• _Aim of the exercise_: Please write out the material that follows, exactly as it stands.
◇ ◇ ◇
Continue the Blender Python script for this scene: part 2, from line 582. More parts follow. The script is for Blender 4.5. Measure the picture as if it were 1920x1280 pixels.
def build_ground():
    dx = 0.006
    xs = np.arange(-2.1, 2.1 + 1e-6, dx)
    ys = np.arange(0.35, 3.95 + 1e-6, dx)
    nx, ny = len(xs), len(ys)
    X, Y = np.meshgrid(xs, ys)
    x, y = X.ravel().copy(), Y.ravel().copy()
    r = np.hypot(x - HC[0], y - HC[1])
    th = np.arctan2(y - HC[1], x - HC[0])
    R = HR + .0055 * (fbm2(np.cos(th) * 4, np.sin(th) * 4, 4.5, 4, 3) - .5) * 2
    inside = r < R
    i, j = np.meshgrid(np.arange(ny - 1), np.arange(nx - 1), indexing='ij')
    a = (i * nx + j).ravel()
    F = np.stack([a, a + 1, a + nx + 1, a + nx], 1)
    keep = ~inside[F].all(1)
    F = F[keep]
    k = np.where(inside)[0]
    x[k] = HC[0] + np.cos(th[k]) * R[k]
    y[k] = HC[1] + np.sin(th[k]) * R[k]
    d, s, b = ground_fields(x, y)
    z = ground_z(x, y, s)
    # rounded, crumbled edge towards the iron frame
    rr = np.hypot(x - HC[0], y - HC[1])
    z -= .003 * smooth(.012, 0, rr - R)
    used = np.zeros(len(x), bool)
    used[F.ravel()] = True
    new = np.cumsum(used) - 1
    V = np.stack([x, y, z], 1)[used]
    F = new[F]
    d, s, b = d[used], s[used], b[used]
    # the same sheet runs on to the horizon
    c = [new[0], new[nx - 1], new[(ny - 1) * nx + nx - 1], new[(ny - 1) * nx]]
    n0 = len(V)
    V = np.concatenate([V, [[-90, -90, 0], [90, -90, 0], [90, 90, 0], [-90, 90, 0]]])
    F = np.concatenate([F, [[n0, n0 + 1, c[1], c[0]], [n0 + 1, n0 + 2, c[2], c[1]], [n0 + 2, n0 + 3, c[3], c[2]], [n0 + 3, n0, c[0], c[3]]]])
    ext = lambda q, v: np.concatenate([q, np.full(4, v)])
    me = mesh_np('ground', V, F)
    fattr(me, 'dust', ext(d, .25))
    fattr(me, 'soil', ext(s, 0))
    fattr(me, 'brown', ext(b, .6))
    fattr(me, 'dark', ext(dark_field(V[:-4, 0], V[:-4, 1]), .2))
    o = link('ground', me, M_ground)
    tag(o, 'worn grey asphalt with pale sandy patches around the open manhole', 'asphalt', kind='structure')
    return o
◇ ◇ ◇
• _Final answer_:
Continue the Blender Python script for this scene: part 2, from line 582. More parts follow. The script is for Blender 4.5. Measure the picture as if it were 1920x1280 pixels.
def build_ground():
    dx = 0.006
    xs = np.arange(-2.1, 2.1 + 1e-6, dx)
    ys = np.arange(0.35, 3.95 + 1e-6, dx)
    nx, ny = len(xs), len(ys)
    X, Y = np.meshgrid(xs, ys)
    x, y = X.ravel().copy(), Y.ravel().copy()
    r = np.hypot(x - HC[0], y - HC[1])
    th = np.arctan2(y - HC[1], x - HC[0])
    R = HR + .0055 * (fbm2(np.cos(th) * 4, np.sin(th) * 4, 4.5, 4, 3) - .5) * 2
    inside = r < R
    i, j = np.meshgrid(np.arange(ny - 1), np.arange(nx - 1), indexing='ij')
    a = (i * nx + j).ravel()
    F = np.stack([a, a + 1, a + nx + 1, a + nx], 1)
    keep = ~inside[F].all(1)
    F = F[keep]
    k = np.where(inside)[0]
    x[k] = HC[0] + np.cos(th[k]) * R[k]
    y[k] = HC[1] + np.sin(th[k]) * R[k]
    d, s, b = ground_fields(x, y)
    z = ground_z(x, y, s)
    # rounded, crumbled edge towards the iron frame
    rr = np.hypot(x - HC[0], y - HC[1])
    z -= .003 * smooth(.012, 0, rr - R)
    used = np.zeros(len(x), bool)
    used[F.ravel()] = True
    new = np.cumsum(used) - 1
    V = np.stack([x, y, z], 1)[used]
    F = new[F]
    d, s, b = d[used], s[used], b[used]
    # the same sheet runs on to the horizon
    c = [new[0], new[nx - 1], new[(ny - 1) * nx + nx - 1], new[(ny - 1) * nx]]
    n0 = len(V)
    V = np.concatenate([V, [[-90, -90, 0], [90, -90, 0], [90, 90, 0], [-90, 90, 0]]])
    F = np.concatenate([F, [[n0, n0 + 1, c[1], c[0]], [n0 + 1, n0 + 2, c[2], c[1]], [n0 + 2, n0 + 3, c[3], c[2]], [n0 + 3, n0, c[0], c[3]]]])
    ext = lambda q, v: np.concatenate([q, np.full(4, v)])
    me = mesh_np('ground', V, F)
    fattr(me, 'dust', ext(d, .25))
    fattr(me, 'soil', ext(s, 0))
    fattr(me, 'brown', ext(b, .6))
    fattr(me, 'dark', ext(dark_field(V[:-4, 0], V[:-4, 1]), .2))
    o = link('ground', me, M_ground)
    tag(o, 'worn grey asphalt with pale sandy patches around the open manhole', 'asphalt', kind='structure')
    return o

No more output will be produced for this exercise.